* RECORDS FOR THE TASK:
•••••

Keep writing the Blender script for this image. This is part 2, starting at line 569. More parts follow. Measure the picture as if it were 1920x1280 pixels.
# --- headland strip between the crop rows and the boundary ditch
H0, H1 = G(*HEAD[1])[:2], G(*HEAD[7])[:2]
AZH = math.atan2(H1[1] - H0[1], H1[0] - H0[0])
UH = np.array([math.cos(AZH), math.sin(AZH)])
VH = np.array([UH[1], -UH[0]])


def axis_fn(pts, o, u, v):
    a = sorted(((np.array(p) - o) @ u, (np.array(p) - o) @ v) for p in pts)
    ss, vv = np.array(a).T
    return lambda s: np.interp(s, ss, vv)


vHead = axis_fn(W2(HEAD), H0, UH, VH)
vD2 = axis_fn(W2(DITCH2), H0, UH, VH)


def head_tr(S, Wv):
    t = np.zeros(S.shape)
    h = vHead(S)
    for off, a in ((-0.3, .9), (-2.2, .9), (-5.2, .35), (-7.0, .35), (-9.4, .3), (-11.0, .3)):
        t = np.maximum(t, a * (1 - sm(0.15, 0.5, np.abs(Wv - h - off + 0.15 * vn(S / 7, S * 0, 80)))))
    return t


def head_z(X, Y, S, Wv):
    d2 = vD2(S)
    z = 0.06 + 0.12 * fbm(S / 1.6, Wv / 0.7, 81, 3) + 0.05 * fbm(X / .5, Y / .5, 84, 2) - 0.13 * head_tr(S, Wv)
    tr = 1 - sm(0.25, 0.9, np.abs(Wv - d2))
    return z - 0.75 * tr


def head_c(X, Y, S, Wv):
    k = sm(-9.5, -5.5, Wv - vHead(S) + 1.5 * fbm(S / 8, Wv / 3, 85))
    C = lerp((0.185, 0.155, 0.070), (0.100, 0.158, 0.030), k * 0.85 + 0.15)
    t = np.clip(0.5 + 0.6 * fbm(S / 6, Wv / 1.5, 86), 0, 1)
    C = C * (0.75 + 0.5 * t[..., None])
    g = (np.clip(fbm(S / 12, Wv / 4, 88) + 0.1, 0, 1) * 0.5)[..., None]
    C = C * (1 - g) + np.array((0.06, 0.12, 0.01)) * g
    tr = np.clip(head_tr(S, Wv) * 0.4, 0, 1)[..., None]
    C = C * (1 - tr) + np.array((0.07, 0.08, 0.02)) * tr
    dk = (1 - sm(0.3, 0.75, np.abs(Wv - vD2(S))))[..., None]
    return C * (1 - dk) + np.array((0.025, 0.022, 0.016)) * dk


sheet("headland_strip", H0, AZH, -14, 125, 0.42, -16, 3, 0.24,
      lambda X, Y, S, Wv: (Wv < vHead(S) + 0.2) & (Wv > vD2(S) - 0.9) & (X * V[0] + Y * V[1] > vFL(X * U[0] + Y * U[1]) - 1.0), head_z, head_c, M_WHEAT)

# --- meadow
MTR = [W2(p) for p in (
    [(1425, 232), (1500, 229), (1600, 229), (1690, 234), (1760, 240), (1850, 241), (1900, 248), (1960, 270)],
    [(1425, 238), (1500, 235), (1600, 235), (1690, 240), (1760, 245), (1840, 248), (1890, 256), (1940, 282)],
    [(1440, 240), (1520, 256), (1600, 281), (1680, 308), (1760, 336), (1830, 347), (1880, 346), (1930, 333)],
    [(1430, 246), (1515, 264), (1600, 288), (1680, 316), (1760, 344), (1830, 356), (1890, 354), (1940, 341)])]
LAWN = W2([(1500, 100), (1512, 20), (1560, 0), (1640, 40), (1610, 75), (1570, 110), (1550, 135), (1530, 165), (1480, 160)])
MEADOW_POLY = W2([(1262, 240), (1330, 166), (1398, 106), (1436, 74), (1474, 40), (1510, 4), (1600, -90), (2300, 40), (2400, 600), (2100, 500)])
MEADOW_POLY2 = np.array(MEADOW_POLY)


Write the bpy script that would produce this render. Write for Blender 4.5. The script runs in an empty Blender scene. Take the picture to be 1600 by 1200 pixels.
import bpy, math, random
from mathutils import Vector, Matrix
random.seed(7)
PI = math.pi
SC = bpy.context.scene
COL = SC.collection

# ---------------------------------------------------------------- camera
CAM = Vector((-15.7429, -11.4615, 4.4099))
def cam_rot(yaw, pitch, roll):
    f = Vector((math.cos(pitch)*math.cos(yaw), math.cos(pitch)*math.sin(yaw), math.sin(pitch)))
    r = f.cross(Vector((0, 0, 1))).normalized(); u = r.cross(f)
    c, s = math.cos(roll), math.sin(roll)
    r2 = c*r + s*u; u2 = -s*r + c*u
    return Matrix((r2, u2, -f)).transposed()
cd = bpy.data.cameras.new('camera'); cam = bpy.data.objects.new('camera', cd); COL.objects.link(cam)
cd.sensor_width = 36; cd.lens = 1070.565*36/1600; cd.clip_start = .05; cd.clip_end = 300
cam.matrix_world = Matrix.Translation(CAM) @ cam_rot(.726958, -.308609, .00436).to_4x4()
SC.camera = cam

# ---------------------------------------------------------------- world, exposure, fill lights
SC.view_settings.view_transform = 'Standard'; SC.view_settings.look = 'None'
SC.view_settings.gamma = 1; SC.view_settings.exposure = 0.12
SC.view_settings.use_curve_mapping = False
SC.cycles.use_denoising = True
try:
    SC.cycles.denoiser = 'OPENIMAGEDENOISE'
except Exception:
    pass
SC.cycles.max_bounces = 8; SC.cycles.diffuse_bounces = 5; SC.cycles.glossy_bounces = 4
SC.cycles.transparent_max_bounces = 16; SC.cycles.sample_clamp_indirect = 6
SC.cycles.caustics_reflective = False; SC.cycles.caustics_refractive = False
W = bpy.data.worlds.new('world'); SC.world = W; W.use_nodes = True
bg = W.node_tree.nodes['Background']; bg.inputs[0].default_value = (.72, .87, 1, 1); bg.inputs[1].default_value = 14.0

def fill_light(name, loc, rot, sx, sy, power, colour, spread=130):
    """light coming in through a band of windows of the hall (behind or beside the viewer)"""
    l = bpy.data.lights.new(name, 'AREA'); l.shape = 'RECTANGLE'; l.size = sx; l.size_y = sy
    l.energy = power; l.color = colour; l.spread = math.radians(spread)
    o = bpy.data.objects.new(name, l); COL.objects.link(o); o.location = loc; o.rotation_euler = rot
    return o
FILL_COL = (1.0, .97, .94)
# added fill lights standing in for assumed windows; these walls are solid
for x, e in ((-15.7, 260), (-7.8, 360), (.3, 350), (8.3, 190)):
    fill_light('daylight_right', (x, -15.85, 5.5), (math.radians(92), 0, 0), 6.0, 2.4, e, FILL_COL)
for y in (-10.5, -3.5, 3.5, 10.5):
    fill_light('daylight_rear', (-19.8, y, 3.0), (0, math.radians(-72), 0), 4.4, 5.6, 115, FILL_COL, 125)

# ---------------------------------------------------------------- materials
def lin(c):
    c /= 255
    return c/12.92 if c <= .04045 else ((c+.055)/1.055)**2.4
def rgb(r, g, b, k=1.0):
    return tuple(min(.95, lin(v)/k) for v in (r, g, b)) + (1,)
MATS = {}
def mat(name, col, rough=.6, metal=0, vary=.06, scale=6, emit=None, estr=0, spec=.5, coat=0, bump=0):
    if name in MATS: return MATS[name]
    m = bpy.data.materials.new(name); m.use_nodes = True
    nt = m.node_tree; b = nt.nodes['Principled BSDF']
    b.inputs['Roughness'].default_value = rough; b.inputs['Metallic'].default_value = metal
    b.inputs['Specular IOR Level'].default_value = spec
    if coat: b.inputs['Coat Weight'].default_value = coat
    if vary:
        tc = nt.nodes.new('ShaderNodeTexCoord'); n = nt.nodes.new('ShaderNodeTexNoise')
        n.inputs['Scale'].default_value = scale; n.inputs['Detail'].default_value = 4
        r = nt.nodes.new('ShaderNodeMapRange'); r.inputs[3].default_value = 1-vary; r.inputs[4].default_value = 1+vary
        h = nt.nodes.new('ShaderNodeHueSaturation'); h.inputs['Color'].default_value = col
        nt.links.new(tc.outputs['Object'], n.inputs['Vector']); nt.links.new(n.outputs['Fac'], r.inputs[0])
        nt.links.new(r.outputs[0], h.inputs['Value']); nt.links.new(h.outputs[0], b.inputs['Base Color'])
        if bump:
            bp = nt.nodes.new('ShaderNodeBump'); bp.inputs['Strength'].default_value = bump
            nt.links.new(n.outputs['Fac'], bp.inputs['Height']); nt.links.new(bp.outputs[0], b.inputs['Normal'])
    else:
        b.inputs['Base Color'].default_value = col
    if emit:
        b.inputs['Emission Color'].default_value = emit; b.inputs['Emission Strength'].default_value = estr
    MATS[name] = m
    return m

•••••

Using the entries above, quote each line verbatim from the first through the line that contains "vD2 = axis_fn(W2(DITCH2), H0, UH, VH)".

Keep writing the Blender script for this image. This is part 2, starting at line 569. More parts follow. Measure the picture as if it were 1920x1280 pixels.
# --- headland strip between the crop rows and the boundary ditch
H0, H1 = G(*HEAD[1])[:2], G(*HEAD[7])[:2]
AZH = math.atan2(H1[1] - H0[1], H1[0] - H0[0])
UH = np.array([math.cos(AZH), math.sin(AZH)])
VH = np.array([UH[1], -UH[0]])


def axis_fn(pts, o, u, v):
    a = sorted(((np.array(p) - o) @ u, (np.array(p) - o) @ v) for p in pts)
    ss, vv = np.array(a).T
    return lambda s: np.interp(s, ss, vv)


vHead = axis_fn(W2(HEAD), H0, UH, VH)
vD2 = axis_fn(W2(DITCH2), H0, UH, VH)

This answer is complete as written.